Multnomah County

After Multnomah County sold Wapato Jail to real estate developer Marty Kehoe last week, we thought for sure the plan to turn it into a homeless shelter was off the table. We were wrong.

This morning Kehoe announced he has sold a major stake in the property for $5 million—the same price he paid the county for it—to Jordan Schnitzer, that wealthy real estate developer who really, really wants a male heir (more on that unrelated, weird story here). While Kehoe still owns the building, Schnitzer will be tasked with managing the facility.

The sale's the latest in a long-winding debate over the future of the Wapato Jail—the county's never-used 155,400-square-foot detention center in far North Portland. Until finally signing it over to Kehoe last week, the county had grappled with the idea of not selling the building, and converting it into a homeless shelter itself. But, feedback from homeless residents and service providers on why this was such a ill-planned idea convinced the majority of the County Commissioners to sell.
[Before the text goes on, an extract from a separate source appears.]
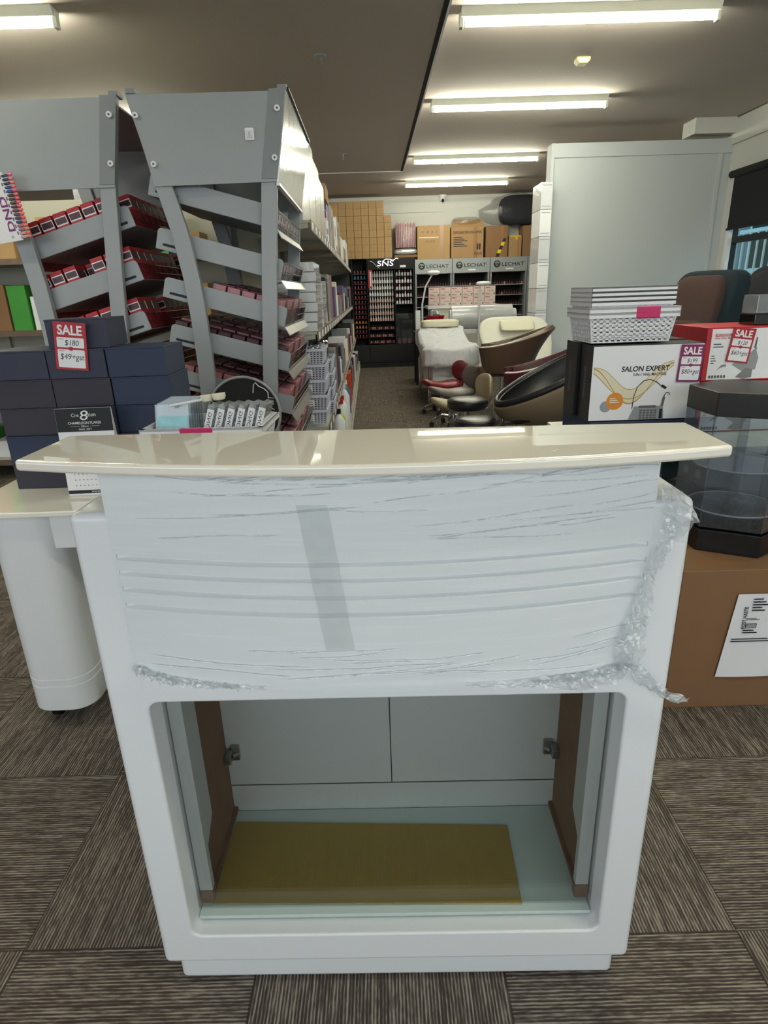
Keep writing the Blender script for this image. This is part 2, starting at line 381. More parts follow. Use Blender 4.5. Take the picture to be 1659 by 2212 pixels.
# right wall with the window opening
WY0, WY1, WZ0, WZ1 = .3, 7.0, .55, 2.33
mb = MB(); mb.box(3.8, 3.95, -2, WY0, 0, CZ); mb.box(3.8, 3.95, WY1, 11.9, 0, CZ); mb.box(3.8, 3.95, WY0, WY1, 0, WZ0); mb.box(3.8, 3.95, WY0, WY1, WZ1, CZ)
struct(mb.build('wall_right', M['wall'], smooth=0))
mb = MB(); mb.box(3.77, 3.8, -2, 7.1, 2.60, 2.83); struct(mb.build('trim_4', M['wall'], smooth=0))
mb = MB(); mb.box(3.35, 3.77, 7.03, 7.3, 2.70, 2.84); struct(mb.build('trim_5', M['wall'], smooth=0))
w = MB()
for y in (WY0+.02, 1.6, 3.1, 4.55, 5.55, WY1-.03): w.box(3.84, 3.90, y-.03, y+.03, WZ0, WZ1)
w.box(3.84, 3.90, WY0, WY1, WZ0, WZ0+.06); w.box(3.84, 3.90, WY0, WY1, WZ1-.05, WZ1); w.box(3.84, 3.90, WY0, WY1, 1.66, 1.72)
wo = struct(w.build('window_1', M['frame'], smooth=0))
g = MB(); g.box(3.868, 3.872, WY0, WY1, WZ0, WZ1); g.build('glass', M['glass'], wo, smooth=0)
w = MB(); w.box(3.80, 3.84, 6.94, 7.0, WZ0, WZ1); w.box(3.80, 3.84, WY0, WY1, WZ0-.02, WZ0)
struct(w.build('trim_6', M['white'], smooth=0))
# partition standing out from the right wall
mb = MB(); mb.box(1.95, 3.8, 7.1, 7.18, 0, 2.66); mb.box(1.92, 1.95, 7.08, 7.25, 0, 2.66)
struct(mb.build('wall_partition', M['partition'], smooth=0))
mb = MB(); mb.box(1.94, 3.8, 7.085, 7.1, 2.53, 2.66); mb.box(3.66, 3.70, 7.085, 7.1, 0, 2.53); struct(mb.build('trim_7', M['partition'], smooth=0, bevel=.002))

# roller blind
t = thing('roller_blind', 'black roller blind half drawn over the street window on the right', 'blind', (3.78, 0, 0))
mb = MB(); mb.box(-.012, -.008, 4.6, 6.93, 1.80, 2.31); mb.build('blind_cloth', M['blind'], t, smooth=0)
mb = MB(); mb.cyl((-.02, 4.58, 2.31), (-.02, 6.97, 2.31), .035); mb.build('roller', M['mblack'], t)
mb = MB(); mb.cyl((-.01, 4.6, 1.795), (-.01, 6.94, 1.795), .012, n=10); mb.build('bottom_bar', M['mblack'], t)

# outside the window
t = thing('office_building', 'blue grey building with railings seen through the window', 'building', (12, 9, 0))
mb = MB(); mb.box(0, 5, -12, 14, -.2, 5.0); mb.build('wall', M['building'], t, smooth=0)
for i in range(9):
    y = -10.5+i*2.6
    mb = MB(); mb.box(-.06, .02, y, y+1.3, 1.5, 3.4); f = mb.build('window', M['buildw'], t, smooth=0)
    mb = MB(); mb.box(-.07, -.055, y+.12, y+1.18, 1.65, 3.25); mb.build('pane', M['fabricteal'], f, smooth=0)
mb = MB()
mb.box(-1.6, 0, -12, 14, .75, 1.0); mb.build('balcony_slab', M['buildw'], t, smooth=0)
for zz in (1.12, 2.55):
    mb = MB(); mb.box(-1.6, -1.55, -12, 14, zz-.05, zz+.05); mb.build('rail', M['buildw'], t, smooth=0)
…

Schnitzer said he's wanting to hand management over to another Portland developer, Homer Williams, who had put in a bid in March to turn Wapato into a homeless shelter. Williams has recently become the mascot for white, wealthy developer men becoming somewhat woke about homelessness issues—but only after irreversibly undermining members of the homeless community.

Recently, Williams announced plans to build a new short-term homeless shelter under the west side of the Broadway Bridge in a deal financially backed by Columbia CEO Tim Boyle (who has his own rocky past with the homeless). Just this morning, Williams announced that NW Natural would be throwing in an additional $75,000 to the project. It's still unknown, however, who will operate the facility.

Despite Schnitzer's interest it putting homeless people in a remote jail, miles away from most homeless services and community centers, Kehoe said he hasn't signed off on any plan to turn Wapato into a homeless shelter. According to the Oregonian, Kehoe plans on using the property for "commercial purposes," not housing.